The hike itself is varied, with rivers, sloughs, lakes, grasslands, forests and a variety of plants and birds. We walked the dirt path loops, but there are also paved paths for good biking and if I read the information signs at the parking, there is going to be a pedestrian/bike bridge connecting Minto Brown to Riverfront Park in Salem, making for a great biking trip.

We walked for about three hours, so maybe 6 miles (I tend to overestimate, Kerry to underestimate.  I’m the optimist, she the pessimist), the highlight being osprey nests. It is one of those parks that is in transition from cultivated land to wild, so it is interesting to see the variation. Some of the plants and the way they were arranged suggest a nursery that has run wild. A great geezer hike with lots of variation to keep you occupied.

Who knew birds made ladders?

Who knew birds made ladders?

Minton Brown

Minton Brown

Minton Brown

Minton Brown

Minton Brown

Minton Brown

Minton Brown

Minton Brown

Minton Brown

Minton Brown

We finished the hike early afternoon, time for late lunch. We wanted to see what historical Salem has to offer.

Like the park, old Salem seems in transition from nearly abandoned downtown to gentrified shopping and eating area. It seems about halfway there. For a Saturday afternoon there were no crowds or parking issues, but enough people to suggest an area on an economic upswing.

There are some cool old buildings from the 1800’s in Salem, one of them now a restaurant, the Wild PearThey call their style as Asian influenced American food and it was excellent. I had the

Kahlua Pork Sandwich: House smoked pulled pork on a onion cheddar bun with a ginger-lime slaw & a marionberry BBQ sauce on the side. Served with mixed russet & sweet potato fries

that was messily delicious.  I need to lick my fingers, hands and forearms when done

We shared the

Chocolate Guinness Cake. Our dark chocolate cake is baked with Guinness stout, giving it a rich added tang & frosted with our vanilla whipped cream cheese frosting.

for dessert that was rich, moist, and came with a free cardiac stress test. Well, the last part isn’t true.

A delicious lunch. But wait. Or after the cake, butt weight.  There’s more.

wild pear 2  wild-pear-1

Kerry is a Linda Ronstadt fan. Ms. Ronstadt has Parkinson’s and the Portland Parkinson’s had a fundraiser at the Alberta Rose theater with a band that would play all Linda Ronstadt songs.
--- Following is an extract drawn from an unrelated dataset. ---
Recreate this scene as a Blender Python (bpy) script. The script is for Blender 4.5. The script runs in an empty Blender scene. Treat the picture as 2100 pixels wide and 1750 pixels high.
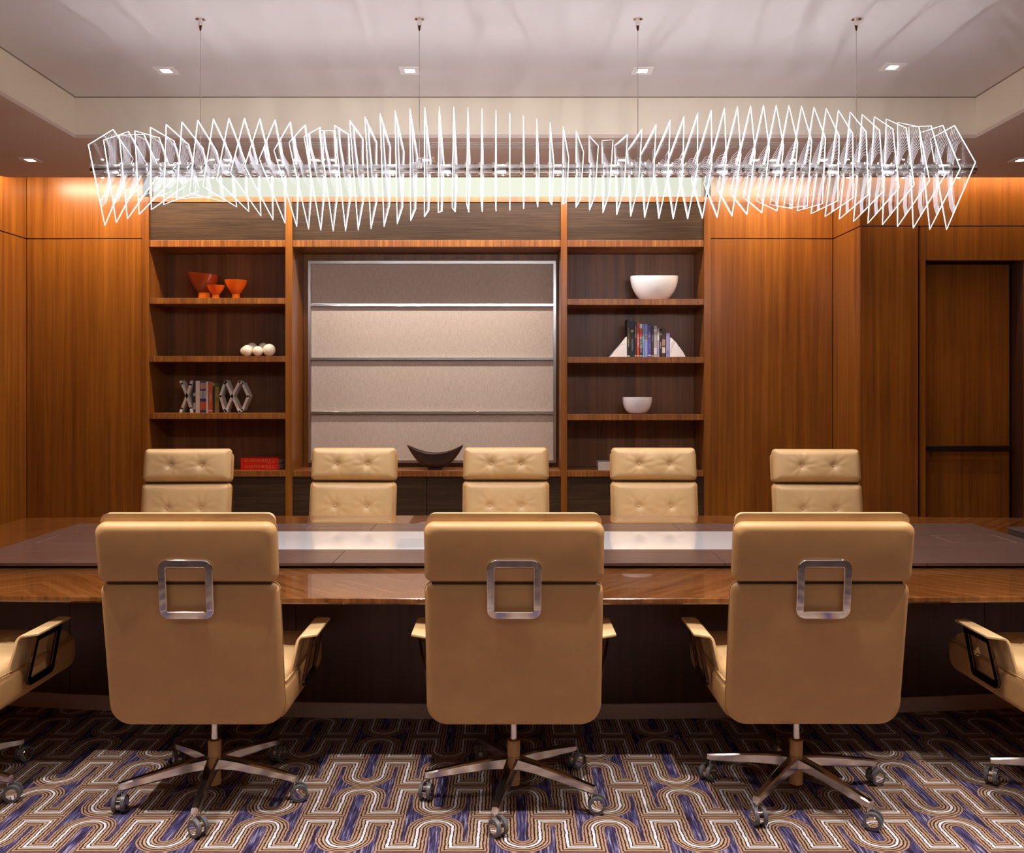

It was a good way to rest the legs after a hike, listening to live music, a tribute to Ms.Ronstadt. The singers and musicians were excellent; there are so many good musicians in Portland, and it was a pleasant show. The biggest problem with the show is I could not get her songs out of my head for the next three days.

This was evidently the second year of the fundraiser and they, as well as us, will be back next year.

After the show? Cocktail time. My brother had suggested the Radio Room,  (see David, we do listen to your suggestionsO where we ran into some friends from high school.  Hard to believe Paul is now 56.

There was a bachelorette party were they were drinking out of a pigs butt (don’t ask) that added to the festivities.

The atmosphere is Portland: wooden booths, tattooed waitresses, and smiles all around. Comfortable but neither unique for Portland nor a feeling of a Applebys. The drinks were almost as good as the unexpected company. I had a

Minsky’s Manhattan. Elijah Craig 94 proof bourbon, sweet vermouth, Burlesque and Angostura bitters served over a big rock with an orange twist and a bordeaux cherry

followed by

Tom Waits. Old Olverholt Rye whiskey, orange, sweet vermouth, orange bitters, & Grand Marnier. Gravelly voice not included.

while we talked and watched the bachelorettes get increasingly loud and drunk. Good company, good drinks and good times.

The food that passed us by looked delicious enough to come back and reminded me that I need to study the Trader Joes mailings to learn how to better describe food. They have it down to an formula.